By Rajesh Kumar Singh

NEW DELHI (Reuters) - India's economic outlook brightened on Wednesday with a surprise pickup in industrial output and further cooling in consumer prices, data showed, boosting Prime Minister Narendra Modi's bid to end the longest slowdown in growth in decades.

Retail inflation , which the Reserve Bank of India (RBI) tracks in setting lending rates, slowed to 5.52 percent in October from a multi-year low of 6.46 percent a month earlier, helped by slower annual rises in food and fuel prices.

Industrial output unexpectedly grew 2.5 percent year on year in September, its fastest pace in three months, helped by a rebound in the capital goods sector, separate government data showed.

Wednesday's data is expected to bolster the outlook for Asia's third-largest economy which is recovering weakly from a two-year spell of sub-5 percent growth.

Economic growth hit a 2-1/2 year-high of 5.7 percent in the quarter to June, prompting some economists to predict 6 percent growth for the fiscal year to March 2015, higher than 5.5 percent projected by the central bank.

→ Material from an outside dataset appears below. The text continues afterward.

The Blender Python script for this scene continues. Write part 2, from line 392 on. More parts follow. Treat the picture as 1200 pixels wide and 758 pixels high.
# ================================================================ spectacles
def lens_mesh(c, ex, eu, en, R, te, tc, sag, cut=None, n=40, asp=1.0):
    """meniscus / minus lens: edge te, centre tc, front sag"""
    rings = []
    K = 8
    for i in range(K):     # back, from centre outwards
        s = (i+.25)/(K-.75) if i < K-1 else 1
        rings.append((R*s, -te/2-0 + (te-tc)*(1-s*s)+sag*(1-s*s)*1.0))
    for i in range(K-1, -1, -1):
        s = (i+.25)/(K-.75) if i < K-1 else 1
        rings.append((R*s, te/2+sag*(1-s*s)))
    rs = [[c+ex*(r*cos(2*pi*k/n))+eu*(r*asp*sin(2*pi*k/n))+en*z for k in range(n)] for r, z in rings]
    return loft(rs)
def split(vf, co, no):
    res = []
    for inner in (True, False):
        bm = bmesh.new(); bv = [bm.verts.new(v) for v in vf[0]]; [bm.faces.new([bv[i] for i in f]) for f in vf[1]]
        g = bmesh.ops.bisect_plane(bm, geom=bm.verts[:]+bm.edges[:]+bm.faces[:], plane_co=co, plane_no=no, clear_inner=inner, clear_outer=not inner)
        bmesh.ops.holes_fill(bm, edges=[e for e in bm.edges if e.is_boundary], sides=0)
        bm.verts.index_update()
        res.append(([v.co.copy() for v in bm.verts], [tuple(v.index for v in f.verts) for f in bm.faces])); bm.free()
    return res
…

But lacklustre industrial production since then has led some to trim their more optimistic projections.

Cooling prices will intensify pressure on the RBI to cut interest rates to stimulate consumer demand which powers 60 percent of the economy.

"A rate cut at this juncture will no doubt add to the existing positive growth impulses," said Prithviraj Srinivas, an economist with HSBC.

"But such a move would also increase the risk that the RBI misses its inflation target ... to return inflation back to the level last seen in the period between 1999 and 2005, when CPI inflation averaged just 4 percent."

Worries that price pressures would revive once food prices pick up due to a weak monsoon and the fading of base effects led the RBI to leave one of Asia's highest lending rates on hold for a fourth straight meeting in September.

It is widely expected to maintain the status quo when it reviews monetary policy on Dec. 2.

Slowing inflation, however, has bolstered hopes for a rate cut next year, triggering a rally in the bonds market.